## COLLECTED MATERIAL
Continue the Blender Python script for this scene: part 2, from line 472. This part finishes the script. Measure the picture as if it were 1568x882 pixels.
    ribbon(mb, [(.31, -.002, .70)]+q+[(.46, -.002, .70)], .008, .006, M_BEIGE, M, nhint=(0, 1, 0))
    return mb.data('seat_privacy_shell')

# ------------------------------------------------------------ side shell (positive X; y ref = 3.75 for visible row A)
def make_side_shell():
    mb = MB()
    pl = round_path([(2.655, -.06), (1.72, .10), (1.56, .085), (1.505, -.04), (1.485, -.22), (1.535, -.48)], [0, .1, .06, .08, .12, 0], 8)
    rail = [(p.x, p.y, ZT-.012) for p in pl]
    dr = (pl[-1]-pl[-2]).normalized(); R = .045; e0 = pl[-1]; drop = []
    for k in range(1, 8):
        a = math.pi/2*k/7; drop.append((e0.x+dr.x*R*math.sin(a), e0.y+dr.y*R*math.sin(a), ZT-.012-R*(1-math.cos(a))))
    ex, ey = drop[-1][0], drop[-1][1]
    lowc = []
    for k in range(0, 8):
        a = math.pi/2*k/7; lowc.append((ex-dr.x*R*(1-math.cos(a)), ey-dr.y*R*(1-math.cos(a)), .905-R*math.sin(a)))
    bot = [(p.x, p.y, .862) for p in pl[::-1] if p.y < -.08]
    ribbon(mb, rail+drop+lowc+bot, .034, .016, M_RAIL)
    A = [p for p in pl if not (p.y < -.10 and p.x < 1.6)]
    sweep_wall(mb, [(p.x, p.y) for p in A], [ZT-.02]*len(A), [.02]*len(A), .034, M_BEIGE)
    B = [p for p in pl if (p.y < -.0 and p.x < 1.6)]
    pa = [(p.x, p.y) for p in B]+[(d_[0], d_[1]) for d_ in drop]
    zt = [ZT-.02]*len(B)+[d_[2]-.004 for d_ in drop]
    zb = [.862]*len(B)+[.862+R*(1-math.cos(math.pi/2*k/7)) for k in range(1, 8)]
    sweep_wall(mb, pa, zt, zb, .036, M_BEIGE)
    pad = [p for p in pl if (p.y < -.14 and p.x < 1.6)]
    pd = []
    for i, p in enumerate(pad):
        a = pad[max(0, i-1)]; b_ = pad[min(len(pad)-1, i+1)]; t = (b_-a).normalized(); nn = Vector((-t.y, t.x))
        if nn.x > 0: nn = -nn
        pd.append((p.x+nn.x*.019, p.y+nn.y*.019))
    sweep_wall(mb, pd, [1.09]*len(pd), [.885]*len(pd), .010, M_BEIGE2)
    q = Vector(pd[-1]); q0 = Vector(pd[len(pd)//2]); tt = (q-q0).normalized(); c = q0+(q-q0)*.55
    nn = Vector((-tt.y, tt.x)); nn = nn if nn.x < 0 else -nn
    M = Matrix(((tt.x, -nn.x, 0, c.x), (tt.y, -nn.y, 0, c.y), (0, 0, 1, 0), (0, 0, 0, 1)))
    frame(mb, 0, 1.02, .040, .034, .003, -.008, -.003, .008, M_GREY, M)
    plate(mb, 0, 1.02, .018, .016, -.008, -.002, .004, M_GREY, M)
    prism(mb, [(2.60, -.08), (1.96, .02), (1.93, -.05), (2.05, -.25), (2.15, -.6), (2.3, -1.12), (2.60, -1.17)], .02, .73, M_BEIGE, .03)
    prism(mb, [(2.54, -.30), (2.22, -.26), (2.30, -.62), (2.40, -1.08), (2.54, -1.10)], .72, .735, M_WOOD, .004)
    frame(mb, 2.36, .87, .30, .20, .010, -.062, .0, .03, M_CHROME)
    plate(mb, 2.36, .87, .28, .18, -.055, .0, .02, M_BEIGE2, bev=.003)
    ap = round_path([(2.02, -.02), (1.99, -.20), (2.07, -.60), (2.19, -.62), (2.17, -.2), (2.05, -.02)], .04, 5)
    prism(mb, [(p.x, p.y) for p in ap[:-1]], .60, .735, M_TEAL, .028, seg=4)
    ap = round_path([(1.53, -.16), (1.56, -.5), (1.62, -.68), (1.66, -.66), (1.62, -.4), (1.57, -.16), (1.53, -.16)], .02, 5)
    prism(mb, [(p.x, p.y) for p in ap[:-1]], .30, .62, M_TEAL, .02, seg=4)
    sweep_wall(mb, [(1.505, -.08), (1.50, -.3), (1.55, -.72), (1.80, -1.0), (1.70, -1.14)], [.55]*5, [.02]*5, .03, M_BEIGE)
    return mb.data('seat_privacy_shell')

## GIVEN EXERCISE
Every line above should be retyped exactly as given.

## OUTPUT OF THE TASK
Continue the Blender Python script for this scene: part 2, from line 472. This part finishes the script. Measure the picture as if it were 1568x882 pixels.
    ribbon(mb, [(.31, -.002, .70)]+q+[(.46, -.002, .70)], .008, .006, M_BEIGE, M, nhint=(0, 1, 0))
    return mb.data('seat_privacy_shell')

# ------------------------------------------------------------ side shell (positive X; y ref = 3.75 for visible row A)
def make_side_shell():
    mb = MB()
    pl = round_path([(2.655, -.06), (1.72, .10), (1.56, .085), (1.505, -.04), (1.485, -.22), (1.535, -.48)], [0, .1, .06, .08, .12, 0], 8)
    rail = [(p.x, p.y, ZT-.012) for p in pl]
    dr = (pl[-1]-pl[-2]).normalized(); R = .045; e0 = pl[-1]; drop = []
    for k in range(1, 8):
        a = math.pi/2*k/7; drop.append((e0.x+dr.x*R*math.sin(a), e0.y+dr.y*R*math.sin(a), ZT-.012-R*(1-math.cos(a))))
    ex, ey = drop[-1][0], drop[-1][1]
    lowc = []
    for k in range(0, 8):
        a = math.pi/2*k/7; lowc.append((ex-dr.x*R*(1-math.cos(a)), ey-dr.y*R*(1-math.cos(a)), .905-R*math.sin(a)))
    bot = [(p.x, p.y, .862) for p in pl[::-1] if p.y < -.08]
    ribbon(mb, rail+drop+lowc+bot, .034, .016, M_RAIL)
    A = [p for p in pl if not (p.y < -.10 and p.x < 1.6)]
    sweep_wall(mb, [(p.x, p.y) for p in A], [ZT-.02]*len(A), [.02]*len(A), .034, M_BEIGE)
    B = [p for p in pl if (p.y < -.0 and p.x < 1.6)]
    pa = [(p.x, p.y) for p in B]+[(d_[0], d_[1]) for d_ in drop]
    zt = [ZT-.02]*len(B)+[d_[2]-.004 for d_ in drop]
    zb = [.862]*len(B)+[.862+R*(1-math.cos(math.pi/2*k/7)) for k in range(1, 8)]
    sweep_wall(mb, pa, zt, zb, .036, M_BEIGE)
    pad = [p for p in pl if (p.y < -.14 and p.x < 1.6)]
    pd = []
    for i, p in enumerate(pad):
        a = pad[max(0, i-1)]; b_ = pad[min(len(pad)-1, i+1)]; t = (b_-a).normalized(); nn = Vector((-t.y, t.x))
        if nn.x > 0: nn = -nn
        pd.append((p.x+nn.x*.019, p.y+nn.y*.019))
    sweep_wall(mb, pd, [1.09]*len(pd), [.885]*len(pd), .010, M_BEIGE2)
    q = Vector(pd[-1]); q0 = Vector(pd[len(pd)//2]); tt = (q-q0).normalized(); c = q0+(q-q0)*.55
    nn = Vector((-tt.y, tt.x)); nn = nn if nn.x < 0 else -nn
    M = Matrix(((tt.x, -nn.x, 0, c.x), (tt.y, -nn.y, 0, c.y), (0, 0, 1, 0), (0, 0, 0, 1)))
    frame(mb, 0, 1.02, .040, .034, .003, -.008, -.003, .008, M_GREY, M)
    plate(mb, 0, 1.02, .018, .016, -.008, -.002, .004, M_GREY, M)
    prism(mb, [(2.60, -.08), (1.96, .02), (1.93, -.05), (2.05, -.25), (2.15, -.6), (2.3, -1.12), (2.60, -1.17)], .02, .73, M_BEIGE, .03)
    prism(mb, [(2.54, -.30), (2.22, -.26), (2.30, -.62), (2.40, -1.08), (2.54, -1.10)], .72, .735, M_WOOD, .004)
    frame(mb, 2.36, .87, .30, .20, .010, -.062, .0, .03, M_CHROME)
    plate(mb, 2.36, .87, .28, .18, -.055, .0, .02, M_BEIGE2, bev=.003)
    ap = round_path([(2.02, -.02), (1.99, -.20), (2.07, -.60), (2.19, -.62), (2.17, -.2), (2.05, -.02)], .04, 5)
    prism(mb, [(p.x, p.y) for p in ap[:-1]], .60, .735, M_TEAL, .028, seg=4)
    ap = round_path([(1.53, -.16), (1.56, -.5), (1.62, -.68), (1.66, -.66), (1.62, -.4), (1.57, -.16), (1.53, -.16)], .02, 5)
    prism(mb, [(p.x, p.y) for p in ap[:-1]], .30, .62, M_TEAL, .02, seg=4)
    sweep_wall(mb, [(1.505, -.08), (1.50, -.3), (1.55, -.72), (1.80, -1.0), (1.70, -1.14)], [.55]*5, [.02]*5, .03, M_BEIGE)
    return mb.data('seat_privacy_shell')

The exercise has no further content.